Met grief 11 komt Byldis op tegen de toewijzing van de buitengerechtelijke incassokosten door de rechtbank. Zij bouwt voort op het slagen van de grieven 1 tot en met 9 en op toewijzing van haar verrekenbare vordering wegens minderwerk. Met het falen van de grieven 1 tot en met 9 faalt ook grief 11.

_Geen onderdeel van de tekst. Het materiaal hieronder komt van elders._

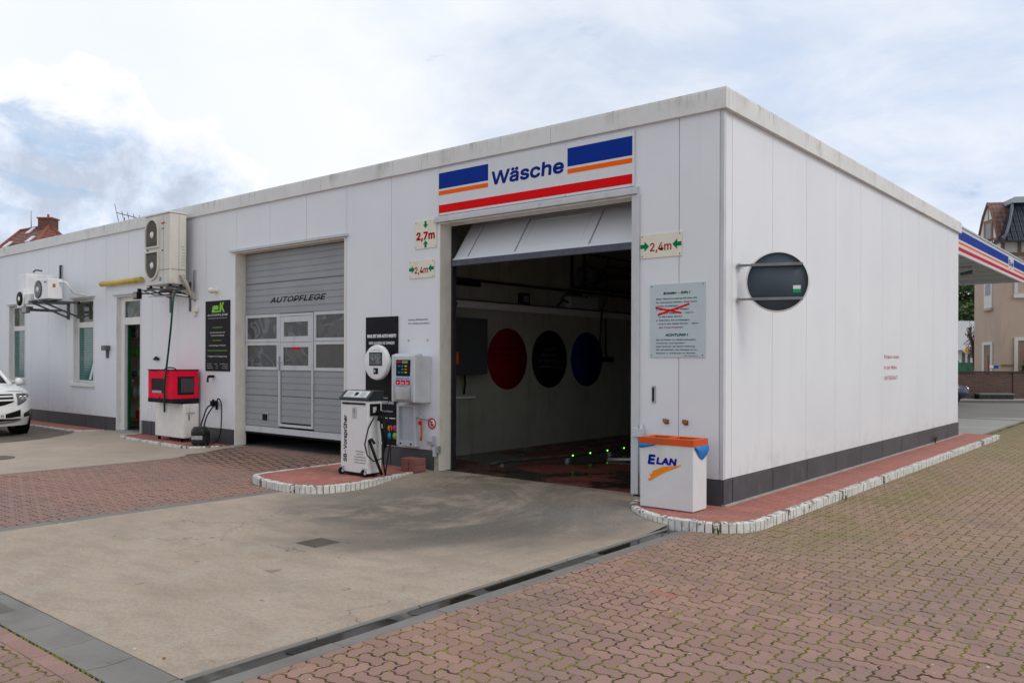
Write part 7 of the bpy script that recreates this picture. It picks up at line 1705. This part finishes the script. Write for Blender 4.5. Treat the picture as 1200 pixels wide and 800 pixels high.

Hetzelfde geldt voor grief 12 die ziet op de toewijzing van beslag- en proceskosten door de rechtbank.
3.14.
Het voorgaande betekent dat het vonnis van de rechtbank wordt bekrachtigd en de vorderingen van Byldis, die strekken tot terugbetaling van hetgeen op grond van het bestreden vonnis is betaald en tot veroordeling van [geïntimeerde] in de proceskosten worden afgewezen.
3.15.
Byldis wordt als de in het ongelijk gestelde partij veroordeeld in de proceskosten aan de zijde van [geïntimeerde] zoals hierna in de beslissing vermeld.

4.De uitspraak

Het hof:
bekrachtigt het tussen partijen op 23 februari 2022 gewezen vonnis;
wijst de vorderingen van Byldis in hoger beroep af;
veroordeelt Byldis in de proceskosten aan de zijde van [geïntimeerde] tot op heden begroot op € 5.689,-- aan griffierecht en € 8.623,-- aan proceskosten en de nakosten, te vermeerderen met de wettelijke rente indien niet voldaan is aan deze veroordeling met ingang van de vijftiende dag na betekening van dit arrest;
verklaart de veroordelingen tot betaling uitvoerbaar bij voorraad.
Dit arrest is gewezen door mrs. P.P.M. Rousseau, Z.D. van Heesen-Laclé en mr. P.S. Kamminga en is in het openbaar uitgesproken door de rolraadsheer op 8 augustus 2023.